今後、さらにドライバーの高齢化が進み、若手人材を獲得できない状況が続けば、今働いているドライバーがリタイアした後、荷物の配送を担当する人材がいなくなってしまいます。
そこで、運送業界のトラックドライバーの現状と、高齢化が進むことで今後どのような問題が起きるのか解説していきます。
労働力人口は45~54歳の割合が最も多いため、高齢者の労働力人口は今後さらに増えていくことになるでしょう。
道路貨物運送業従事者も40~50代前半が4割以上を占めているため、ドライバーの高齢化も進んでいくといえます。

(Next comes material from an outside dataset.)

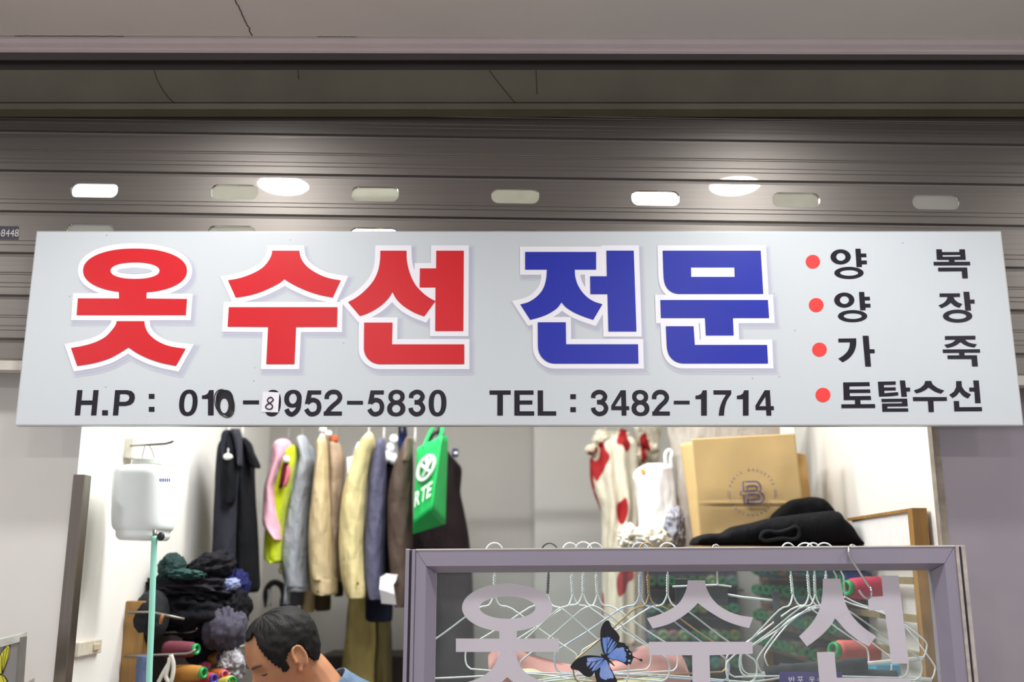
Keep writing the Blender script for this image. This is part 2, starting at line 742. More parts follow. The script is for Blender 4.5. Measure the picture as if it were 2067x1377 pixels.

29歳以下の若年層が占める割合は10%程度なのに対し、60代以上の割合は16%で若年層より多い状況です。
今のままでは40~50代の運送ドライバーが定年退職してしまう10年20年後、深刻なドライバー不足に陥ることが予測されます。
運送ドライバーの高齢化や人手不足が深刻化しているのは、運送業の賃金が低いからと考えられています。
実際、厚生労働省の賃金構造基本統計調査でも、運送業の年間所得額は全産業平均より約14%低い結果が出ているため、見直しが必要といえるでしょう。
また、他業種よりも労働時間が長いことも問題です。
全産業平均より約18%も労働時間が多く、1か月あたり32時間も長く働いていることがわかります。
運送業は荷待ちや積み込み作業などが発生するため、長時間労働に繋がりやすいといえますが、労働環境を改善しなければ運送ドライバーの高齢化や人手不足に歯止めをかけることはできないでしょう。
運送ドライバーの高齢化や人手不足を解消するためには、賃金向上や労働環境改善に取り組むことが急務といえます。
高齢ドライバーでも安心して働き続けることができるように、健康問題への配慮や安全運転への取り組みなども求められます。
運送ドライバーは男性の割合が多く、女性は全体の約3%程度にとどまりますが、女性採用に力を入れれば人手不足も解消しやすくなるでしょう。
労働時間の見直しについては、運送事業者だけで解決できる問題ではないため、荷主企業にも協力を求めることが必要です。
長時間労働になりやすい背景に荷待ちや荷役作業が関係することを理解してもらい、ドライバーのモチベーション向上に向けた査定制度など魅力的な仕組みを作ることも重要になってきます。